Below are records to be output exactly, every one of them.

____

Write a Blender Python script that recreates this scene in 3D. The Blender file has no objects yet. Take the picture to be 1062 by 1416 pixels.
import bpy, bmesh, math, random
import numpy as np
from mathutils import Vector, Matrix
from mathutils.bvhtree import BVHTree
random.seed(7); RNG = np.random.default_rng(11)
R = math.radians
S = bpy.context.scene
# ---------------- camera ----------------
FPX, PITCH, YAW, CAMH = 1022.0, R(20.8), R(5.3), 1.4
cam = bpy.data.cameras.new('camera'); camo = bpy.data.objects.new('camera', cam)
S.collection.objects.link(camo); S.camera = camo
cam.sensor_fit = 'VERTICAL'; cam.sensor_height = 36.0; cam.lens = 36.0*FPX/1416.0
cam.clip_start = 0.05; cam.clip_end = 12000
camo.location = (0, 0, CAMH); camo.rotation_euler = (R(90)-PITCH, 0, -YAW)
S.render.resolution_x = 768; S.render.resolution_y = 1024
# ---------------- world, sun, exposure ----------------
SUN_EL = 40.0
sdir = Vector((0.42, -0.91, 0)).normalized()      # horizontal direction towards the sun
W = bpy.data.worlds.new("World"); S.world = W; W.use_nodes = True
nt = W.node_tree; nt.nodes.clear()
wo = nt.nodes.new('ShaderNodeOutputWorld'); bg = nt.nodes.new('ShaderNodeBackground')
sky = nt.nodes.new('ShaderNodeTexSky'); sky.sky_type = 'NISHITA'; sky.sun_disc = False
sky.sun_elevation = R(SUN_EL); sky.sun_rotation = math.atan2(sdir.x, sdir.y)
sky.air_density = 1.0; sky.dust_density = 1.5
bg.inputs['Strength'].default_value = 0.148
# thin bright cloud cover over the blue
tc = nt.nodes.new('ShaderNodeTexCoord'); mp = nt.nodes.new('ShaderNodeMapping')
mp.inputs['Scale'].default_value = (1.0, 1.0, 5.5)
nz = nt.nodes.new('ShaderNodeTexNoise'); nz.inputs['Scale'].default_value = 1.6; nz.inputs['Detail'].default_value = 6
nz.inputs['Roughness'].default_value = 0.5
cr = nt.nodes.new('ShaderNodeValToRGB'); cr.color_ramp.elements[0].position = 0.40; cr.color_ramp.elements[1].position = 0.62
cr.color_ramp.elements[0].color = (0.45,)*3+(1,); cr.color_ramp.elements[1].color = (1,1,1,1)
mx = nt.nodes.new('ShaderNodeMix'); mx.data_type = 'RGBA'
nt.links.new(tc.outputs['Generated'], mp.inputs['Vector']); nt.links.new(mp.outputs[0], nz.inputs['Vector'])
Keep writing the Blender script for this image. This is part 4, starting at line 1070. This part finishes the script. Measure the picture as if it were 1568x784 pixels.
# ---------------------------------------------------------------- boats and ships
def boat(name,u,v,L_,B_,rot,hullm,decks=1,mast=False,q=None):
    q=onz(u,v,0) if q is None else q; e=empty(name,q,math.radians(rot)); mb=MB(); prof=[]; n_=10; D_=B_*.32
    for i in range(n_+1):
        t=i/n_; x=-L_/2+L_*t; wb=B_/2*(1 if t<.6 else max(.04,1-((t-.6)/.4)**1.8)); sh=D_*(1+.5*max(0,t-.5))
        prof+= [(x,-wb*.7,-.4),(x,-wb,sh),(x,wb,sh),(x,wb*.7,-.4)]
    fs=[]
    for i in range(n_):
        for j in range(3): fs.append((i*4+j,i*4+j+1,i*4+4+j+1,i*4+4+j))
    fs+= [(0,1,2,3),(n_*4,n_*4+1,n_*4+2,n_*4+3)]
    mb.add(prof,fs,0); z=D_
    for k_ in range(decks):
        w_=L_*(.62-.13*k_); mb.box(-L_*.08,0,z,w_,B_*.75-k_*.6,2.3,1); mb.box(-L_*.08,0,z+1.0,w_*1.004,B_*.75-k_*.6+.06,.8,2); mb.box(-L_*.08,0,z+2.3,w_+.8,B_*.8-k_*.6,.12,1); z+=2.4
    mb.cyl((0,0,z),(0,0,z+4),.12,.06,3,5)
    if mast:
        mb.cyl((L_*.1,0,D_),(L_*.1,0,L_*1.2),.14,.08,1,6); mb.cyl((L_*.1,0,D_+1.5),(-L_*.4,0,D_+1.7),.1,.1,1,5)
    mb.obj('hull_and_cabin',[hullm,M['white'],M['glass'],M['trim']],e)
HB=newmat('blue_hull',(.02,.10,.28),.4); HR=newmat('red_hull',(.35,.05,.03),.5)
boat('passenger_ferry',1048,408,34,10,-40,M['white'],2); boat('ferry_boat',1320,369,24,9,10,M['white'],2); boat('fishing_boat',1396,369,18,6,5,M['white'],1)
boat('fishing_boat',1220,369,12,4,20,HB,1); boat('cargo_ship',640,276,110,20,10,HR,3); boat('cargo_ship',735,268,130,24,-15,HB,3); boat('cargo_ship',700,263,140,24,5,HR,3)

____

◆ **Output of the exercise**:
Write a Blender Python script that recreates this scene in 3D. The Blender file has no objects yet. Take the picture to be 1062 by 1416 pixels.
import bpy, bmesh, math, random
import numpy as np
from mathutils import Vector, Matrix
from mathutils.bvhtree import BVHTree
random.seed(7); RNG = np.random.default_rng(11)
R = math.radians
S = bpy.context.scene
# ---------------- camera ----------------
FPX, PITCH, YAW, CAMH = 1022.0, R(20.8), R(5.3), 1.4
cam = bpy.data.cameras.new('camera'); camo = bpy.data.objects.new('camera', cam)
S.collection.objects.link(camo); S.camera = camo
cam.sensor_fit = 'VERTICAL'; cam.sensor_height = 36.0; cam.lens = 36.0*FPX/1416.0
cam.clip_start = 0.05; cam.clip_end = 12000
camo.location = (0, 0, CAMH); camo.rotation_euler = (R(90)-PITCH, 0, -YAW)
S.render.resolution_x = 768; S.render.resolution_y = 1024
# ---------------- world, sun, exposure ----------------
SUN_EL = 40.0
sdir = Vector((0.42, -0.91, 0)).normalized()      # horizontal direction towards the sun
W = bpy.data.worlds.new("World"); S.world = W; W.use_nodes = True
nt = W.node_tree; nt.nodes.clear()
wo = nt.nodes.new('ShaderNodeOutputWorld'); bg = nt.nodes.new('ShaderNodeBackground')
sky = nt.nodes.new('ShaderNodeTexSky'); sky.sky_type = 'NISHITA'; sky.sun_disc = False
sky.sun_elevation = R(SUN_EL); sky.sun_rotation = math.atan2(sdir.x, sdir.y)
sky.air_density = 1.0; sky.dust_density = 1.5
bg.inputs['Strength'].default_value = 0.148
# thin bright cloud cover over the blue
tc = nt.nodes.new('ShaderNodeTexCoord'); mp = nt.nodes.new('ShaderNodeMapping')
mp.inputs['Scale'].default_value = (1.0, 1.0, 5.5)
nz = nt.nodes.new('ShaderNodeTexNoise'); nz.inputs['Scale'].default_value = 1.6; nz.inputs['Detail'].default_value = 6
nz.inputs['Roughness'].default_value = 0.5
cr = nt.nodes.new('ShaderNodeValToRGB'); cr.color_ramp.elements[0].position = 0.40; cr.color_ramp.elements[1].position = 0.62
cr.color_ramp.elements[0].color = (0.45,)*3+(1,); cr.color_ramp.elements[1].color = (1,1,1,1)
mx = nt.nodes.new('ShaderNodeMix'); mx.data_type = 'RGBA'
nt.links.new(tc.outputs['Generated'], mp.inputs['Vector']); nt.links.new(mp.outputs[0], nz.inputs['Vector'])
Keep writing the Blender script for this image. This is part 4, starting at line 1070. This part finishes the script. Measure the picture as if it were 1568x784 pixels.
# ---------------------------------------------------------------- boats and ships
def boat(name,u,v,L_,B_,rot,hullm,decks=1,mast=False,q=None):
    q=onz(u,v,0) if q is None else q; e=empty(name,q,math.radians(rot)); mb=MB(); prof=[]; n_=10; D_=B_*.32
    for i in range(n_+1):
        t=i/n_; x=-L_/2+L_*t; wb=B_/2*(1 if t<.6 else max(.04,1-((t-.6)/.4)**1.8)); sh=D_*(1+.5*max(0,t-.5))
        prof+= [(x,-wb*.7,-.4),(x,-wb,sh),(x,wb,sh),(x,wb*.7,-.4)]
    fs=[]
    for i in range(n_):
        for j in range(3): fs.append((i*4+j,i*4+j+1,i*4+4+j+1,i*4+4+j))
    fs+= [(0,1,2,3),(n_*4,n_*4+1,n_*4+2,n_*4+3)]
    mb.add(prof,fs,0); z=D_
    for k_ in range(decks):
        w_=L_*(.62-.13*k_); mb.box(-L_*.08,0,z,w_,B_*.75-k_*.6,2.3,1); mb.box(-L_*.08,0,z+1.0,w_*1.004,B_*.75-k_*.6+.06,.8,2); mb.box(-L_*.08,0,z+2.3,w_+.8,B_*.8-k_*.6,.12,1); z+=2.4
    mb.cyl((0,0,z),(0,0,z+4),.12,.06,3,5)
    if mast:
        mb.cyl((L_*.1,0,D_),(L_*.1,0,L_*1.2),.14,.08,1,6); mb.cyl((L_*.1,0,D_+1.5),(-L_*.4,0,D_+1.7),.1,.1,1,5)
    mb.obj('hull_and_cabin',[hullm,M['white'],M['glass'],M['trim']],e)
HB=newmat('blue_hull',(.02,.10,.28),.4); HR=newmat('red_hull',(.35,.05,.03),.5)
boat('passenger_ferry',1048,408,34,10,-40,M['white'],2); boat('ferry_boat',1320,369,24,9,10,M['white'],2); boat('fishing_boat',1396,369,18,6,5,M['white'],1)
boat('fishing_boat',1220,369,12,4,20,HB,1); boat('cargo_ship',640,276,110,20,10,HR,3); boat('cargo_ship',735,268,130,24,-15,HB,3); boat('cargo_ship',700,263,140,24,5,HR,3)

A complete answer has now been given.